Mood-altering smartphone device released in US

Feeling stressed out or in need of a boost? Soon you may be able to turn to your smartphone for help. American tech company Thync this week released a smartphone-controlled headset which they claim can alter users' moods by stimulating nerve endings on the skin.

The Thync package, which costs $299 and is currently only available in the US, consists of a small, triangular shaped headset, five adhesive strips which stick it to the user's foreheads, and a downloadable iPhone app, which controls the headset via bluetooth radio (an Android app will be available later in the year).

Designers say the headset uses a process called "neurosignalling", which stimulates the skin on the forehead and neck using tiny pulses of electricity, arousing nerve endings which then supposedly activate a change in user's brain activity and overall mood, thus creating a state of calm or a boost of energy. The time this takes depends on the user's preference as they can choose the intensity of their session.

Dr Jamie Tyler, founder and chief scientific officer at Thync told Newsweek: "Thync combines what we know about modern neuroscience and how it works with modern consumer technology to help people to relax or give them a little boost of motivation."

Tyler says Thync is aimed at "healthy adults who want a different tool to gain more energy or relaxation in their day".

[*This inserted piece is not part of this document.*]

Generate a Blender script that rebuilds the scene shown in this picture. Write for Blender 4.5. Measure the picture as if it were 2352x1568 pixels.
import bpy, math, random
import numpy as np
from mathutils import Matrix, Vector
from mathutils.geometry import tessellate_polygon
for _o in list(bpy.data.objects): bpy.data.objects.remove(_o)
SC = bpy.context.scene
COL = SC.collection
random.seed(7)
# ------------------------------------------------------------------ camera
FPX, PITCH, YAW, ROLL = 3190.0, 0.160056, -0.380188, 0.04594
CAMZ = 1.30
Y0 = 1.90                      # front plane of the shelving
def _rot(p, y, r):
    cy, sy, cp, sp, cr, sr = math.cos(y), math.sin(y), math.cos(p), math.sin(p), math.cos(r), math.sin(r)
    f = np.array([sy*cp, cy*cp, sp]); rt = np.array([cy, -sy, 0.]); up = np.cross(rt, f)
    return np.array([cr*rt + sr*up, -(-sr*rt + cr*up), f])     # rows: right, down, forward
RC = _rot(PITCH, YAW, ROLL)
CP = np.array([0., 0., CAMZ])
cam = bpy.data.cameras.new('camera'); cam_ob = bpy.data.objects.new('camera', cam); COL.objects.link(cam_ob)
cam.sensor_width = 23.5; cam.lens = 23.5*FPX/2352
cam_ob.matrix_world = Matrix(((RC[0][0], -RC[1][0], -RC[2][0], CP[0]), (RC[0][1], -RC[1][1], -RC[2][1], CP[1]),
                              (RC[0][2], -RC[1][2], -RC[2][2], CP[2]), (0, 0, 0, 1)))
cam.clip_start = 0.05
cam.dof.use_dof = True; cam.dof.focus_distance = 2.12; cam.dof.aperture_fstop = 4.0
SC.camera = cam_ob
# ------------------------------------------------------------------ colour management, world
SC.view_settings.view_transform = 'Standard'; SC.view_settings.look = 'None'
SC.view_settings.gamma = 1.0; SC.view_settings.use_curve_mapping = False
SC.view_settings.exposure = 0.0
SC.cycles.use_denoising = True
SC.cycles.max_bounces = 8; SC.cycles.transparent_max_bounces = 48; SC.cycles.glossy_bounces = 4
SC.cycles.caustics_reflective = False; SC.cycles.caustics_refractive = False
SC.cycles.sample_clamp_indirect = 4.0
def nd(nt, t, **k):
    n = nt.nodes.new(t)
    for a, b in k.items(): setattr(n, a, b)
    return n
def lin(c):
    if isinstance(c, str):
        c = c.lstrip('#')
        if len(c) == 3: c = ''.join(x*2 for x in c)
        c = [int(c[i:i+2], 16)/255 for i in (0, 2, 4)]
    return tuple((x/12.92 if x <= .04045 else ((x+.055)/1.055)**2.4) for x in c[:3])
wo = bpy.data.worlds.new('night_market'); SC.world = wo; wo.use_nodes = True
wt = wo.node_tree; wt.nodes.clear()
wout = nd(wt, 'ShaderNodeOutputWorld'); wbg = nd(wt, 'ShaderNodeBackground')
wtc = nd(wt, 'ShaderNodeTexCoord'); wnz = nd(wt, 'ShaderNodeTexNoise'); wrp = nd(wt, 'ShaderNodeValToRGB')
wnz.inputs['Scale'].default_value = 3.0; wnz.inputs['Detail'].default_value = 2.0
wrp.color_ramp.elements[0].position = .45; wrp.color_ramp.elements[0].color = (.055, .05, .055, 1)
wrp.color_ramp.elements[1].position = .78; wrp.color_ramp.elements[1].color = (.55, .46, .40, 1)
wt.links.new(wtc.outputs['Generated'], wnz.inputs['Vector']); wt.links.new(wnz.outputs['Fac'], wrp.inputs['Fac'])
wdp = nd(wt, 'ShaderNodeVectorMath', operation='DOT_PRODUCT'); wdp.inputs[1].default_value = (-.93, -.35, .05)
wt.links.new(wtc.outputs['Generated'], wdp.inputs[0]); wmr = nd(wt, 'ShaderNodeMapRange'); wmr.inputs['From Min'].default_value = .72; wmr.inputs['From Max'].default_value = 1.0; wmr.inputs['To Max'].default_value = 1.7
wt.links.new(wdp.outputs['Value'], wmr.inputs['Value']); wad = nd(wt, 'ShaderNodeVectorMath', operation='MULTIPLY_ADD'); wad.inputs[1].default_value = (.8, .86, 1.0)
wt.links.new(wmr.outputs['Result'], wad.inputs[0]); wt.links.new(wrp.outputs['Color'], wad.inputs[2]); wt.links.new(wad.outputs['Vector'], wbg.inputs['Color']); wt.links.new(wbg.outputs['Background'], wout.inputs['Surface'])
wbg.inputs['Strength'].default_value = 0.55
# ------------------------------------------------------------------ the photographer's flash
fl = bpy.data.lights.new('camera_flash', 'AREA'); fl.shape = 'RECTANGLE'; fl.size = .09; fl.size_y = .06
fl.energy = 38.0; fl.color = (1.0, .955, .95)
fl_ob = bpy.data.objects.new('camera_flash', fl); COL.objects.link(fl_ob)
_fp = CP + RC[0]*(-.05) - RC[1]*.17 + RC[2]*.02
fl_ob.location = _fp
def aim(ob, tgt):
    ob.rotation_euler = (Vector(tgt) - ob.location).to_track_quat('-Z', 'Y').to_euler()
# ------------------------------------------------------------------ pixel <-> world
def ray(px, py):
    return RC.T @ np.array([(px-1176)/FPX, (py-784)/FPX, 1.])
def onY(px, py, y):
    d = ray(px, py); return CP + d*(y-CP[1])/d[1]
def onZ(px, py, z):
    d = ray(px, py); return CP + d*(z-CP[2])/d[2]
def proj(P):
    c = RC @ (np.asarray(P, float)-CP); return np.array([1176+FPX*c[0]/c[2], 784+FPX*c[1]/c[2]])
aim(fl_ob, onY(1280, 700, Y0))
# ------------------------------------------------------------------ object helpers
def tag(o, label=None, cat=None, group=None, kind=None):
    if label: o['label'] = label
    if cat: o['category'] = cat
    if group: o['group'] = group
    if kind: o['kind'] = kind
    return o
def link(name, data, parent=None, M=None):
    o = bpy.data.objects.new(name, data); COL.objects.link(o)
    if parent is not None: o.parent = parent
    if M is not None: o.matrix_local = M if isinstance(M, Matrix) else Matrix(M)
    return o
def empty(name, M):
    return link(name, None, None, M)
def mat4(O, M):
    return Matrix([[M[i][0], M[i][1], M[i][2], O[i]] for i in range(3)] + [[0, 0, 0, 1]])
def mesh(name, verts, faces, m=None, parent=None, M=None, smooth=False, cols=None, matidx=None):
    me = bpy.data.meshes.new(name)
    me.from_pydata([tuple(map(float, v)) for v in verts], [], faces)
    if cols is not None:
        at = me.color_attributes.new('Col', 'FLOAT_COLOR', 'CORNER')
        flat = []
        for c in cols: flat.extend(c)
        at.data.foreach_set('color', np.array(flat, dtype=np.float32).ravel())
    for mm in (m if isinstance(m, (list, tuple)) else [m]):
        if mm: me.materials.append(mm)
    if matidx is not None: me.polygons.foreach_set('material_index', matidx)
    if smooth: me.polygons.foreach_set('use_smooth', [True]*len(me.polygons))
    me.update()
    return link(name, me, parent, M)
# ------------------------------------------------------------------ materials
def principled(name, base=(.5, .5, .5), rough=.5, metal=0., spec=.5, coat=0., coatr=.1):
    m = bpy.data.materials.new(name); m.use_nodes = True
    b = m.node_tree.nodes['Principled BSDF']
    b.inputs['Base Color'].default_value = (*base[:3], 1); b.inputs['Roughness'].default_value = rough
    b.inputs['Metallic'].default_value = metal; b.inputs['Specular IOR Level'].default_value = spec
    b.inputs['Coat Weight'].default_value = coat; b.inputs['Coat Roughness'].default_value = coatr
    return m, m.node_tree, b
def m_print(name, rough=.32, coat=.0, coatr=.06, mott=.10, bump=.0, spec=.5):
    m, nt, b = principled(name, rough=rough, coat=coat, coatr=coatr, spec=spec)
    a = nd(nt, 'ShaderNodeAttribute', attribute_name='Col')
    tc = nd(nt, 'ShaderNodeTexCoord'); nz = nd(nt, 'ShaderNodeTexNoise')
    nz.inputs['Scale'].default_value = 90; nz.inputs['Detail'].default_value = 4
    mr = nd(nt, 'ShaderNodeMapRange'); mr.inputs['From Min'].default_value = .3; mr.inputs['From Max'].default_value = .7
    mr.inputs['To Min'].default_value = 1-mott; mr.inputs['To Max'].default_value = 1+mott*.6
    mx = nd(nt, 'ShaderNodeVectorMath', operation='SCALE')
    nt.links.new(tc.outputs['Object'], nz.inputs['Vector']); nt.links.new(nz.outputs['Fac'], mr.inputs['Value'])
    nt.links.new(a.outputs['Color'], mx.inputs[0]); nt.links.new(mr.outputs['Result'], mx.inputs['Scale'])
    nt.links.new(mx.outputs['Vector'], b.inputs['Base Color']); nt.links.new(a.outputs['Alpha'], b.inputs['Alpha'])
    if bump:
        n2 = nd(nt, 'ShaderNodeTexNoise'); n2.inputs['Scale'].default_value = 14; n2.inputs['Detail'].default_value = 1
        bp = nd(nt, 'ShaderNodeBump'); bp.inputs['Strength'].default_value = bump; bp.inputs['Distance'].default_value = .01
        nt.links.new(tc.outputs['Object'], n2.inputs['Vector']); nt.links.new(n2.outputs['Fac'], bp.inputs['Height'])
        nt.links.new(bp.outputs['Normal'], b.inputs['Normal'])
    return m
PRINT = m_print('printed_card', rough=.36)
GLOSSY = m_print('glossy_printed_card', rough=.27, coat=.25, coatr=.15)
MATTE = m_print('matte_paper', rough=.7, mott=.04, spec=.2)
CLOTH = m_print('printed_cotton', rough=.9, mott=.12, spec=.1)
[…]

However, Emiliana Simon-Thomas, science director of the Greater Good Science Center at the University of California at Berkeley has raised questions about the safety of the device, emphasising the possibility of negative, long-term side effects. "At what point does it become something that your nervous system adapts to? We don't know the longitudinal [sic] impact," she told Buzzfeed, adding that she would not use the device.

Thync's website says the device is a "low-risk transdermal neurostimulation device", claiming it has been tested in a number of single-blind and double-blind placebo-controlled studies on over 3,500 users without "significant" side effects. Tyler adds that the technology behind Thync "is very similar to the technology used to treat pain via electrical muscle stimulation".

Early reviews have been mixed. TechCrunch's Kyle Russell noted experiencing tingling sensations around his temples and forehead, and found the device so effective when testing it out, that he experienced difficulty constructing a coherent sentence when trying to speak to onlooking Thync staff. Buzzfeed's reviewer claimed the device caused her forehead to throb and ache when cranked up to 50%.

For now, the product is only available in two modes: calming and energizing. However Thync designers are working on other, newer technologies which will be ready for release next year and while the headset is currently only available in the US currently, Tyler confirmed that expanding the Thync brand to Europe is on the company's radar.

The device has cost over $13m (€11.5m) to produce and has been built up over 40 years of research, according to the company's website, but it might yet be sometime before you see commuters gearing up for the day and relaxing on the journey home with a triangle of plastic humming away on their foreheads.